§ **EXERCISE GOAL**:
Repeat, exactly and completely, the material that follows. Omit the pictures.

§ **RECORDS TO USE**:
◇ ◇ ◇ ◇ ◇ ◇ ◇

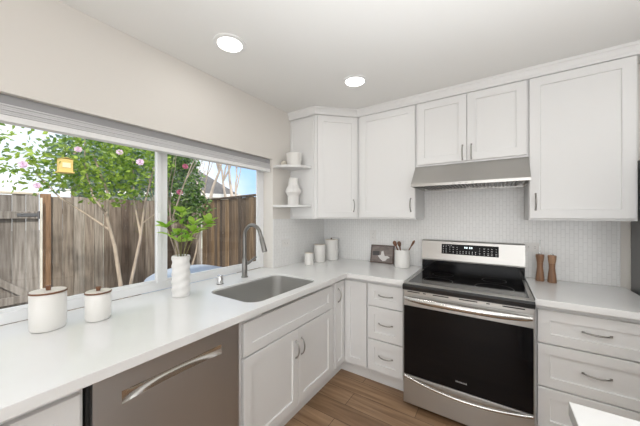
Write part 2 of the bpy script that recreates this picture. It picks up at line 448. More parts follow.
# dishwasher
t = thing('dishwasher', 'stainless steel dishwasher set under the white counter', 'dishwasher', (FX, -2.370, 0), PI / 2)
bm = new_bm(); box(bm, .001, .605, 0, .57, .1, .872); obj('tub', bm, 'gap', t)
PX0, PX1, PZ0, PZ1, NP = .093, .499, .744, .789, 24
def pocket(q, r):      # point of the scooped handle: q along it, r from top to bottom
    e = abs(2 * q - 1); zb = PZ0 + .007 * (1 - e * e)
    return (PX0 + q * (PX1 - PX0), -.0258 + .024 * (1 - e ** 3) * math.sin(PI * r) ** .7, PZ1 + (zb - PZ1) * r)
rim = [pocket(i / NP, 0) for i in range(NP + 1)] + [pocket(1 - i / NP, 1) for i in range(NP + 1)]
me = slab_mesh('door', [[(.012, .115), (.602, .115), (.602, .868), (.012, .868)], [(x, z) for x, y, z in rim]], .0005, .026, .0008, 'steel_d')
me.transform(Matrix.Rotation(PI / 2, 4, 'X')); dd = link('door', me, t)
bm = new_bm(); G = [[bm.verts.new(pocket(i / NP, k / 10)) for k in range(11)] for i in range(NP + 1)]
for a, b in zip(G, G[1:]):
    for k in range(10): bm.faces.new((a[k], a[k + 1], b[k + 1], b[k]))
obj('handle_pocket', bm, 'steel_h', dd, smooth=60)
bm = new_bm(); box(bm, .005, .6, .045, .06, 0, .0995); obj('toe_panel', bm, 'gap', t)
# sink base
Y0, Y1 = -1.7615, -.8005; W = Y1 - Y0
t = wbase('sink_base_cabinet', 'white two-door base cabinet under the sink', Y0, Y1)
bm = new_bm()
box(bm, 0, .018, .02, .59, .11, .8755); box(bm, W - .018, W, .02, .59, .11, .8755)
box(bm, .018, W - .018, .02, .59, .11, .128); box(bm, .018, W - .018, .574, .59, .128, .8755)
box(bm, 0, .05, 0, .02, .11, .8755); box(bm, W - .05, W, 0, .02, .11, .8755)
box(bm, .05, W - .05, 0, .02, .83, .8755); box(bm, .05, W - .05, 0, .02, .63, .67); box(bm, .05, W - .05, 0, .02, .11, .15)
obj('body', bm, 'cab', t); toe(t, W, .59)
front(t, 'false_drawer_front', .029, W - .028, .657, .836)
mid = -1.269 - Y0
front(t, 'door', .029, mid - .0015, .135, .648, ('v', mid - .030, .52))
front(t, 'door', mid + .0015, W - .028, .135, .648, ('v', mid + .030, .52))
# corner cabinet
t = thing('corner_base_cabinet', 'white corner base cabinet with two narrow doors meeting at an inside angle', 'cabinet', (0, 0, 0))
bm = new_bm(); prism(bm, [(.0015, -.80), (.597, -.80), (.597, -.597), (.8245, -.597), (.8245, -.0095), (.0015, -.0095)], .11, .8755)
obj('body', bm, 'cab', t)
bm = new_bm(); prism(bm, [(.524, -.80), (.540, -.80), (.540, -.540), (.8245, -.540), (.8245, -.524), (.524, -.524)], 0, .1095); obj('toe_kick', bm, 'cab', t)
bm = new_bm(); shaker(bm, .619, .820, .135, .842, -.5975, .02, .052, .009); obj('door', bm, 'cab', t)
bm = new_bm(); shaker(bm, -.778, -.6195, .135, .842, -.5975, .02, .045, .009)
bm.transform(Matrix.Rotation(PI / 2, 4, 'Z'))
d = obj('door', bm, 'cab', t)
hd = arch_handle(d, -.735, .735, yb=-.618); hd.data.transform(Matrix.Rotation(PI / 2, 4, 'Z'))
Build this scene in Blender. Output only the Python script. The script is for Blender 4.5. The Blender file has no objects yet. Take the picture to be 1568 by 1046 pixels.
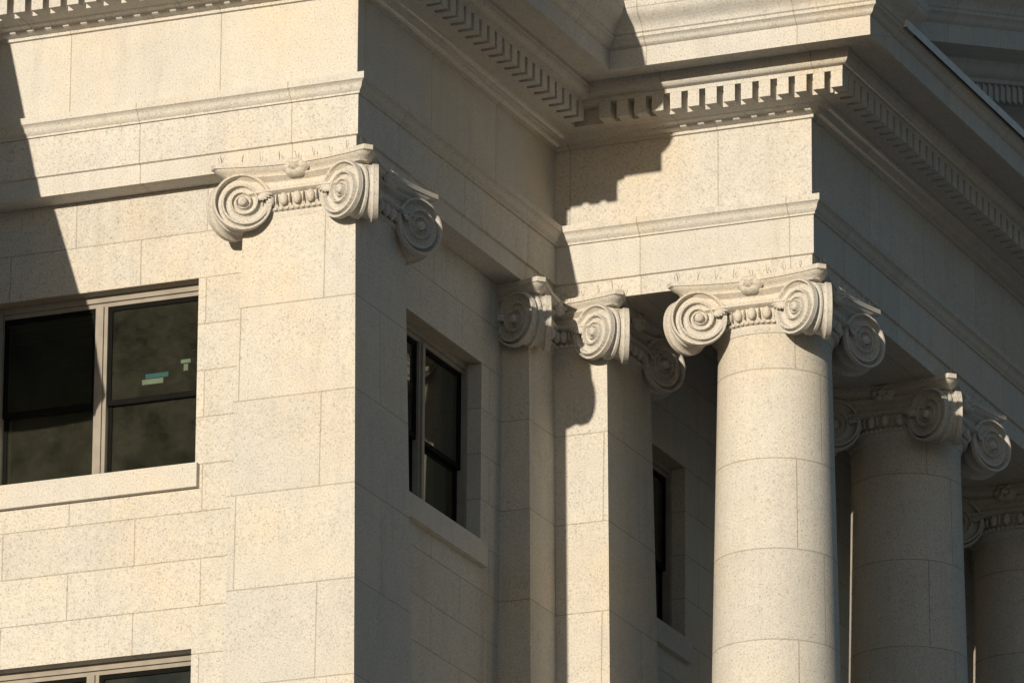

◇ ◇ ◇ ◇ ◇ ◇ ◇

§ **OUTPUT**:
Write part 2 of the bpy script that recreates this picture. It picks up at line 448. More parts follow.
# dishwasher
t = thing('dishwasher', 'stainless steel dishwasher set under the white counter', 'dishwasher', (FX, -2.370, 0), PI / 2)
bm = new_bm(); box(bm, .001, .605, 0, .57, .1, .872); obj('tub', bm, 'gap', t)
PX0, PX1, PZ0, PZ1, NP = .093, .499, .744, .789, 24
def pocket(q, r):      # point of the scooped handle: q along it, r from top to bottom
    e = abs(2 * q - 1); zb = PZ0 + .007 * (1 - e * e)
    return (PX0 + q * (PX1 - PX0), -.0258 + .024 * (1 - e ** 3) * math.sin(PI * r) ** .7, PZ1 + (zb - PZ1) * r)
rim = [pocket(i / NP, 0) for i in range(NP + 1)] + [pocket(1 - i / NP, 1) for i in range(NP + 1)]
me = slab_mesh('door', [[(.012, .115), (.602, .115), (.602, .868), (.012, .868)], [(x, z) for x, y, z in rim]], .0005, .026, .0008, 'steel_d')
me.transform(Matrix.Rotation(PI / 2, 4, 'X')); dd = link('door', me, t)
bm = new_bm(); G = [[bm.verts.new(pocket(i / NP, k / 10)) for k in range(11)] for i in range(NP + 1)]
for a, b in zip(G, G[1:]):
    for k in range(10): bm.faces.new((a[k], a[k + 1], b[k + 1], b[k]))
obj('handle_pocket', bm, 'steel_h', dd, smooth=60)
bm = new_bm(); box(bm, .005, .6, .045, .06, 0, .0995); obj('toe_panel', bm, 'gap', t)
# sink base
Y0, Y1 = -1.7615, -.8005; W = Y1 - Y0
t = wbase('sink_base_cabinet', 'white two-door base cabinet under the sink', Y0, Y1)
bm = new_bm()
box(bm, 0, .018, .02, .59, .11, .8755); box(bm, W - .018, W, .02, .59, .11, .8755)
box(bm, .018, W - .018, .02, .59, .11, .128); box(bm, .018, W - .018, .574, .59, .128, .8755)
box(bm, 0, .05, 0, .02, .11, .8755); box(bm, W - .05, W, 0, .02, .11, .8755)
box(bm, .05, W - .05, 0, .02, .83, .8755); box(bm, .05, W - .05, 0, .02, .63, .67); box(bm, .05, W - .05, 0, .02, .11, .15)
obj('body', bm, 'cab', t); toe(t, W, .59)
front(t, 'false_drawer_front', .029, W - .028, .657, .836)
mid = -1.269 - Y0
front(t, 'door', .029, mid - .0015, .135, .648, ('v', mid - .030, .52))
front(t, 'door', mid + .0015, W - .028, .135, .648, ('v', mid + .030, .52))
# corner cabinet
t = thing('corner_base_cabinet', 'white corner base cabinet with two narrow doors meeting at an inside angle', 'cabinet', (0, 0, 0))
bm = new_bm(); prism(bm, [(.0015, -.80), (.597, -.80), (.597, -.597), (.8245, -.597), (.8245, -.0095), (.0015, -.0095)], .11, .8755)
obj('body', bm, 'cab', t)
bm = new_bm(); prism(bm, [(.524, -.80), (.540, -.80), (.540, -.540), (.8245, -.540), (.8245, -.524), (.524, -.524)], 0, .1095); obj('toe_kick', bm, 'cab', t)
bm = new_bm(); shaker(bm, .619, .820, .135, .842, -.5975, .02, .052, .009); obj('door', bm, 'cab', t)
bm = new_bm(); shaker(bm, -.778, -.6195, .135, .842, -.5975, .02, .045, .009)
bm.transform(Matrix.Rotation(PI / 2, 4, 'Z'))
d = obj('door', bm, 'cab', t)
hd = arch_handle(d, -.735, .735, yb=-.618); hd.data.transform(Matrix.Rotation(PI / 2, 4, 'Z'))
Build this scene in Blender. Output only the Python script. The script is for Blender 4.5. The Blender file has no objects yet. Take the picture to be 1568 by 1046 pixels.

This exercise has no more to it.